Executive Pay A Threat To Business

Those supporting sky-high executive pay have long argued that it is not only a necessary evil, but also part of ‘how business works’. For the rest of us on planet Earth, soaring executive pay has been much harder to swallow, especially when so many have seen their own wages stagnate or even fall in recent years.

The good news is that this is no longer an issue that can be dismissed as a concern of minimum wage workers and the chattering classes. In an interesting report published by the High Pay Centre today, polling of the Institute of Directors membership found 52 per cent of respondents identified ‘anger over senior levels of executive pay’ as a threat to public trust in business. Moreover, 48% either agreed or strongly agreed that falling trust in business was an important threat to the success of their own company, while just 26 per cent did not think it was important.

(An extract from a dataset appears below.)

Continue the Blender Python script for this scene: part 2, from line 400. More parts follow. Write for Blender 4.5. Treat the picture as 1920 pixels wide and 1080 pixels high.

This isn’t just about high pay at the top; it’s also about poverty wages at the bottom. We’ve talked before of the threat to business of inequality, and particularly pay inequality. When FTSE 100 CEOs are getting 342 times that of a minimum wage worker, it’s hard to breezily wave away public concerns and insist that business leaders are worth every penny.

Only last week, Ross McEwan, head of loss-making RBS handed back his £1M “allowance”. An act of generosity? Contrition? Or an example of someone simply paid far too much? The reality is that high executive pay reflects the bargaining power of a small number of individuals rather than their worth, and the costs of this are paid for by shareholders, other employees, society and the wider economy.

But people are increasingly savvy consumers; not only well informed of companies and their products, but also of their practices. When over 80% of people think the gap is too great between rich and poor, businesses with high pay ratios and astronomical executive pay run a very real risk. What this polling now shows us is that many are not blind to this – that is a good first step, but it is just that. For example, we’ve called before for medium sized companies to be required to have two or more employees on their remuneration committees. But those polled by the High Pay Centre seemed unmoved by the importance of employees in setting executive pay.

If we are to have a balanced, sustainable economy, we need people to trust businesses. For that to happen we need all businesses to adopt pay practices that better reflect effort and value, or at least make a better attempt to justify why those at the top are seen to be worth so much more than everyone else.